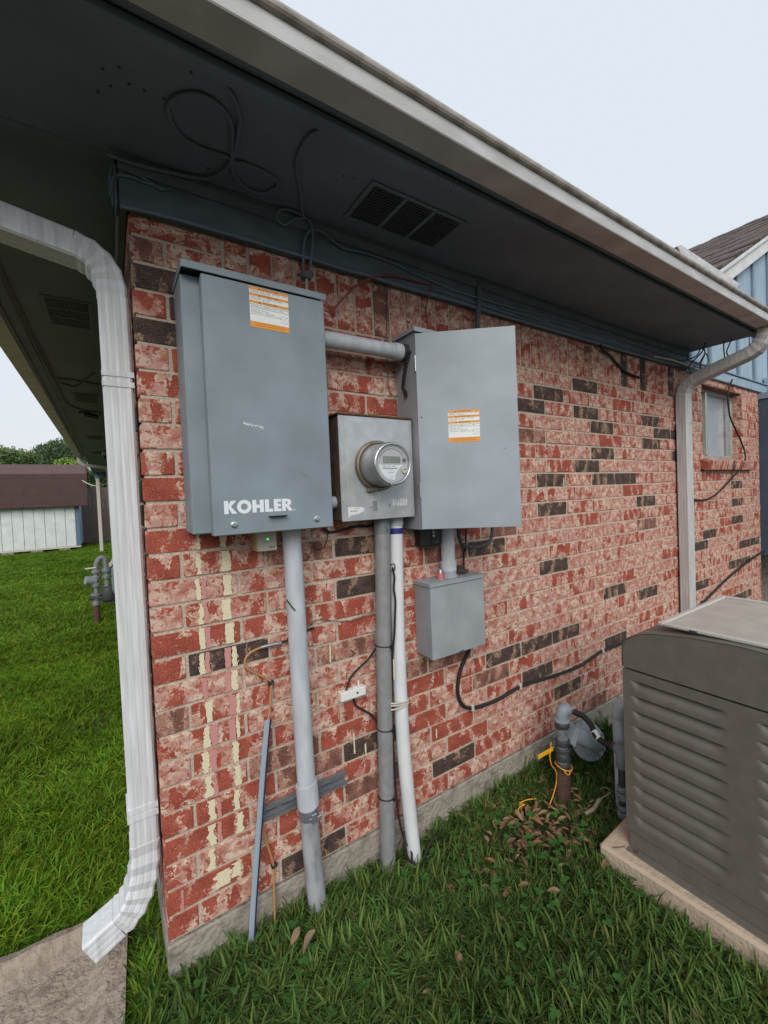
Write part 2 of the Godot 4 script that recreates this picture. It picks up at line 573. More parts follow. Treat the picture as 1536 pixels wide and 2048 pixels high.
func brick_materials() -> void:
	var w := cell_w * atlas_cols
	var h := cell_h * atlas_rows
	var swirl := gray(fnl(21, 0.015, 48.0, 1), w, h, 2)
	var swirl2 := gray(fnl(22, 0.040, 24.0, 2), w, h)
	var lines := gray(fnl(26, 0.021, 55.0, 2), w, h)
	var soft := gray(fnl(23, 0.012, 0.0, 2), w, h)
	var fine := gray(fnl(24, 0.16, 0.0, 3), w, h)
	var tone := gray(fnl(25, 0.016, 30.0, 3), w, h)
	var out := PackedByteArray()
	out.resize(w * h * 3)
	var hh := PackedByteArray()
	hh.resize(w * h)
	var kind_of := []
	kind_of.resize(atlas_rows)
	for k in rows_of:
		for r in rows_of[k]:
			kind_of[r] = k
	var shift := PackedFloat32Array()
	for c in atlas_cols * atlas_rows:
		shift.push_back(rng.randf_range(-0.08, 0.08))
	var thr_of := {"typical": 0.425, "washed": 0.345, "red": 0.56, "dark": 0.60, "brown": 0.50, "pink": 0.27}
	for y in h:
		var row := y / cell_h
		var k: String = kind_of[row]
		var base_thr: float = thr_of[k]
		for x in w:
			var i := y * w + x
			var sh := shift[row * atlas_cols + x / cell_w]
			var f := fine[i] / 255.0 - 0.5
			var so := soft[i] / 255.0
			var tn := tone[i] / 255.0
			var ln := lines[i] / 255.0
			var s2 := swirl2[i] / 255.0
			var s := swirl[i] / 255.0 * 0.68 + s2 * 0.32 + f * 0.02
			var r := 136.0 + 36.0 * so + 30.0 * f
			var g := 59.0 + 26.0 * so + 22.0 * f
			var bl := 44.0 + 22.0 * so + 18.0 * f
			if k == "dark":
				r = 50 + 40 * tn + 40 * f; g = 39 + 30 * tn + 34 * f; bl = 37 + 25 * tn + 30 * f
			elif k == "brown":
				r = 92 + 56 * so + 40 * f; g = 60 + 36 * so + 32 * f; bl = 52 + 28 * so + 28 * f
			var wr := 211.0
			var wg := 186.0
			var wb := 167.0
			var pinkness := clampf((tn - 0.34) * 3.0, 0.0, 1.0)
			if k == "pink":
				pinkness = clampf(pinkness + 0.25, 0.0, 1.0)
			if k == "dark":
				wr = 158; wg = 130; wb = 104
				pinkness *= 0.4
			elif k == "brown":
				wr = 186; wg = 152; wb = 130
			wr = lerpf(wr, wr * 0.885, pinkness) + 20.0 * f
			wg = lerpf(wg, wg * 0.755, pinkness) + 20.0 * f
			wb = lerpf(wb, wb * 0.775, pinkness) + 20.0 * f
			var d := s - base_thr - sh
			var hgt := 0.45 + f * 0.4
			var cover := clampf(d / 0.008 + 0.5, 0.0, 1.0)
			# thin, brushed-out slurry lets the clay through in tongues
			var thin := clampf((ln - 0.54) / 0.06, 0.0, 1.0) * (0.36 if k != "dark" else 0.3)
			thin = maxf(thin, clampf((s2 - 0.66) / 0.04, 0.0, 1.0) * 0.8)
			cover *= 1.0 - thin
			# pale rim where the slurry stops, and pale trails across bare clay
			var edge := clampf(1.0 - absf(d - 0.012) / 0.016, 0.0, 1.0)
			var trail := clampf(1.0 - absf(ln - 0.47) / 0.011, 0.0, 1.0) * (0.75 if k != "dark" else 0.14)
			if k == "dark":
				edge *= 0.25
			var white := clampf(maxf(edge * 0.7, trail) + 0.4 * f, 0.0, 1.0)
			r = lerpf(r, wr, cover); g = lerpf(g, wg, cover); bl = lerpf(bl, wb, cover)
			white *= 0.85
			r = lerpf(r, 228.0, white); g = lerpf(g, 208.0, white); bl = lerpf(bl, 188.0, white)
			hgt += 0.25 * maxf(cover, white)
			if f < -0.27:
				r *= 0.7; g *= 0.68; bl *= 0.7
				hgt -= 0.3
			var j := i * 3
			out[j] = int(clampf(r, 0, 255))
			out[j + 1] = int(clampf(g, 0, 255))
			out[j + 2] = int(clampf(bl, 0, 255))
			hh[i] = int(clampf(hgt, 0.0, 1.0) * 255.0)
	var im := Image.create_from_data(w, h, false, Image.FORMAT_RGB8, out)
	var hm := Image.create_from_data(w, h, false, Image.FORMAT_L8, hh)
	hm.convert(Image.FORMAT_RGBA8)
	hm.bump_map_to_normal_map(2.0)
	var m := StandardMaterial3D.new()
	m.resource_name = "washed_brick"
	m.albedo_texture = ImageTexture.create_from_image(im)
	m.normal_enabled = true
	m.normal_texture = ImageTexture.create_from_image(hm)
	m.normal_scale = 0.7
	m.roughness = 0.86
	M["brick"] = m


# the outline of a worn brick face, then its rounded arris and its sides
func brick_shape(b: MB, len_: float, hgt: float, cell: Rect2, seed_: int, upright := false) -> void:
	var r := RandomNumberGenerator.new()
	r.seed = seed_ * 977 + 5
	var pts := PackedVector2Array()
	var c := 0.003
	var jig := func(v: Vector2) -> Vector2:
		return v + Vector2(r.randf_range(-0.0014, 0.0010), r.randf_range(-0.0014, 0.0012))
	for q in [Vector2(c, 0), Vector2(len_ * r.randf_range(0.3, 0.6), 0), Vector2(len_ - c, 0), Vector2(len_, c), Vector2(len_, hgt - c), Vector2(len_ - c, hgt), Vector2(len_ * r.randf_range(0.4, 0.7), hgt), Vector2(c, hgt), Vector2(0, hgt - c), Vector2(0, c)]:
		pts.push_back(jig.call(q))
	var k := pts.size()
	var mid := Vector2(len_, hgt) * 0.5
	var lo := -0.03
	var bev := 0.0032
	var uvof := func(p: Vector2) -> Vector2:
		var q := Vector2(clampf(p.x / maxf(len_, 1e-4), 0.0, 1.0), clampf(p.y / hgt, 0.0, 1.0))
		var span := cell.size
		if upright:
			span = cell.size
		return cell.position + Vector2(q.x * span.x, (1.0 - q.y) * span.y)
	var fwd := Vector3(0, 0, 1)
	for i in k:
		var a := pts[i]
		var d := pts[(i + 1) % k]
		var ai := a + (mid - a).normalized() * bev * 1.3
		var di := d + (mid - d).normalized() * bev * 1.3
		var na := Vector3((a - mid).x / len_, (a - mid).y / hgt, 0).normalized()
		var nd := Vector3((d - mid).x / len_, (d - mid).y / hgt, 0).normalized()
		var e := (d - a).normalized()
		var side := Vector3(e.y, -e.x, 0)
		b.tri(Vector3(mid.x, mid.y, 0), Vector3(ai.x, ai.y, 0), Vector3(di.x, di.y, 0), fwd, fwd, fwd, uvof.call(mid), uvof.call(ai), uvof.call(di))
		var n1 := (side + fwd).normalized()
		b.tri(Vector3(ai.x, ai.y, 0), Vector3(a.x, a.y, -bev), Vector3(d.x, d.y, -bev), fwd, n1, n1, uvof.call(ai), uvof.call(a), uvof.call(d))
		b.tri(Vector3(ai.x, ai.y, 0), Vector3(d.x, d.y, -bev), Vector3(di.x, di.y, 0), fwd, n1, fwd, uvof.call(ai), uvof.call(d), uvof.call(di))
		b.tri(Vector3(a.x, a.y, -bev), Vector3(a.x, a.y, lo), Vector3(d.x, d.y, lo), side, side, side, uvof.call(a), uvof.call(a), uvof.call(d))
		b.tri(Vector3(a.x, a.y, -bev), Vector3(d.x, d.y, lo), Vector3(d.x, d.y, -bev), side, side, side, uvof.call(a), uvof.call(d), uvof.call(d))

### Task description
Write the lines above out again exactly, without any of their pictures.

### The completed task
Write part 2 of the Godot 4 script that recreates this picture. It picks up at line 573. More parts follow. Treat the picture as 1536 pixels wide and 2048 pixels high.
func brick_materials() -> void:
	var w := cell_w * atlas_cols
	var h := cell_h * atlas_rows
	var swirl := gray(fnl(21, 0.015, 48.0, 1), w, h, 2)
	var swirl2 := gray(fnl(22, 0.040, 24.0, 2), w, h)
	var lines := gray(fnl(26, 0.021, 55.0, 2), w, h)
	var soft := gray(fnl(23, 0.012, 0.0, 2), w, h)
	var fine := gray(fnl(24, 0.16, 0.0, 3), w, h)
	var tone := gray(fnl(25, 0.016, 30.0, 3), w, h)
	var out := PackedByteArray()
	out.resize(w * h * 3)
	var hh := PackedByteArray()
	hh.resize(w * h)
	var kind_of := []
	kind_of.resize(atlas_rows)
	for k in rows_of:
		for r in rows_of[k]:
			kind_of[r] = k
	var shift := PackedFloat32Array()
	for c in atlas_cols * atlas_rows:
		shift.push_back(rng.randf_range(-0.08, 0.08))
	var thr_of := {"typical": 0.425, "washed": 0.345, "red": 0.56, "dark": 0.60, "brown": 0.50, "pink": 0.27}
	for y in h:
		var row := y / cell_h
		var k: String = kind_of[row]
		var base_thr: float = thr_of[k]
		for x in w:
			var i := y * w + x
			var sh := shift[row * atlas_cols + x / cell_w]
			var f := fine[i] / 255.0 - 0.5
			var so := soft[i] / 255.0
			var tn := tone[i] / 255.0
			var ln := lines[i] / 255.0
			var s2 := swirl2[i] / 255.0
			var s := swirl[i] / 255.0 * 0.68 + s2 * 0.32 + f * 0.02
			var r := 136.0 + 36.0 * so + 30.0 * f
			var g := 59.0 + 26.0 * so + 22.0 * f
			var bl := 44.0 + 22.0 * so + 18.0 * f
			if k == "dark":
				r = 50 + 40 * tn + 40 * f; g = 39 + 30 * tn + 34 * f; bl = 37 + 25 * tn + 30 * f
			elif k == "brown":
				r = 92 + 56 * so + 40 * f; g = 60 + 36 * so + 32 * f; bl = 52 + 28 * so + 28 * f
			var wr := 211.0
			var wg := 186.0
			var wb := 167.0
			var pinkness := clampf((tn - 0.34) * 3.0, 0.0, 1.0)
			if k == "pink":
				pinkness = clampf(pinkness + 0.25, 0.0, 1.0)
			if k == "dark":
				wr = 158; wg = 130; wb = 104
				pinkness *= 0.4
			elif k == "brown":
				wr = 186; wg = 152; wb = 130
			wr = lerpf(wr, wr * 0.885, pinkness) + 20.0 * f
			wg = lerpf(wg, wg * 0.755, pinkness) + 20.0 * f
			wb = lerpf(wb, wb * 0.775, pinkness) + 20.0 * f
			var d := s - base_thr - sh
			var hgt := 0.45 + f * 0.4
			var cover := clampf(d / 0.008 + 0.5, 0.0, 1.0)
			# thin, brushed-out slurry lets the clay through in tongues
			var thin := clampf((ln - 0.54) / 0.06, 0.0, 1.0) * (0.36 if k != "dark" else 0.3)
			thin = maxf(thin, clampf((s2 - 0.66) / 0.04, 0.0, 1.0) * 0.8)
			cover *= 1.0 - thin
			# pale rim where the slurry stops, and pale trails across bare clay
			var edge := clampf(1.0 - absf(d - 0.012) / 0.016, 0.0, 1.0)
			var trail := clampf(1.0 - absf(ln - 0.47) / 0.011, 0.0, 1.0) * (0.75 if k != "dark" else 0.14)
			if k == "dark":
				edge *= 0.25
			var white := clampf(maxf(edge * 0.7, trail) + 0.4 * f, 0.0, 1.0)
			r = lerpf(r, wr, cover); g = lerpf(g, wg, cover); bl = lerpf(bl, wb, cover)
			white *= 0.85
			r = lerpf(r, 228.0, white); g = lerpf(g, 208.0, white); bl = lerpf(bl, 188.0, white)
			hgt += 0.25 * maxf(cover, white)
			if f < -0.27:
				r *= 0.7; g *= 0.68; bl *= 0.7
				hgt -= 0.3
			var j := i * 3
			out[j] = int(clampf(r, 0, 255))
			out[j + 1] = int(clampf(g, 0, 255))
			out[j + 2] = int(clampf(bl, 0, 255))
			hh[i] = int(clampf(hgt, 0.0, 1.0) * 255.0)
	var im := Image.create_from_data(w, h, false, Image.FORMAT_RGB8, out)
	var hm := Image.create_from_data(w, h, false, Image.FORMAT_L8, hh)
	hm.convert(Image.FORMAT_RGBA8)
	hm.bump_map_to_normal_map(2.0)
	var m := StandardMaterial3D.new()
	m.resource_name = "washed_brick"
	m.albedo_texture = ImageTexture.create_from_image(im)
	m.normal_enabled = true
	m.normal_texture = ImageTexture.create_from_image(hm)
	m.normal_scale = 0.7
	m.roughness = 0.86
	M["brick"] = m


# the outline of a worn brick face, then its rounded arris and its sides
func brick_shape(b: MB, len_: float, hgt: float, cell: Rect2, seed_: int, upright := false) -> void:
	var r := RandomNumberGenerator.new()
	r.seed = seed_ * 977 + 5
	var pts := PackedVector2Array()
	var c := 0.003
	var jig := func(v: Vector2) -> Vector2:
		return v + Vector2(r.randf_range(-0.0014, 0.0010), r.randf_range(-0.0014, 0.0012))
	for q in [Vector2(c, 0), Vector2(len_ * r.randf_range(0.3, 0.6), 0), Vector2(len_ - c, 0), Vector2(len_, c), Vector2(len_, hgt - c), Vector2(len_ - c, hgt), Vector2(len_ * r.randf_range(0.4, 0.7), hgt), Vector2(c, hgt), Vector2(0, hgt - c), Vector2(0, c)]:
		pts.push_back(jig.call(q))
	var k := pts.size()
	var mid := Vector2(len_, hgt) * 0.5
	var lo := -0.03
	var bev := 0.0032
	var uvof := func(p: Vector2) -> Vector2:
		var q := Vector2(clampf(p.x / maxf(len_, 1e-4), 0.0, 1.0), clampf(p.y / hgt, 0.0, 1.0))
		var span := cell.size
		if upright:
			span = cell.size
		return cell.position + Vector2(q.x * span.x, (1.0 - q.y) * span.y)
	var fwd := Vector3(0, 0, 1)
	for i in k:
		var a := pts[i]
		var d := pts[(i + 1) % k]
		var ai := a + (mid - a).normalized() * bev * 1.3
		var di := d + (mid - d).normalized() * bev * 1.3
		var na := Vector3((a - mid).x / len_, (a - mid).y / hgt, 0).normalized()
		var nd := Vector3((d - mid).x / len_, (d - mid).y / hgt, 0).normalized()
		var e := (d - a).normalized()
		var side := Vector3(e.y, -e.x, 0)
		b.tri(Vector3(mid.x, mid.y, 0), Vector3(ai.x, ai.y, 0), Vector3(di.x, di.y, 0), fwd, fwd, fwd, uvof.call(mid), uvof.call(ai), uvof.call(di))
		var n1 := (side + fwd).normalized()
		b.tri(Vector3(ai.x, ai.y, 0), Vector3(a.x, a.y, -bev), Vector3(d.x, d.y, -bev), fwd, n1, n1, uvof.call(ai), uvof.call(a), uvof.call(d))
		b.tri(Vector3(ai.x, ai.y, 0), Vector3(d.x, d.y, -bev), Vector3(di.x, di.y, 0), fwd, n1, fwd, uvof.call(ai), uvof.call(d), uvof.call(di))
		b.tri(Vector3(a.x, a.y, -bev), Vector3(a.x, a.y, lo), Vector3(d.x, d.y, lo), side, side, side, uvof.call(a), uvof.call(a), uvof.call(d))
		b.tri(Vector3(a.x, a.y, -bev), Vector3(d.x, d.y, lo), Vector3(d.x, d.y, -bev), side, side, side, uvof.call(a), uvof.call(d), uvof.call(d))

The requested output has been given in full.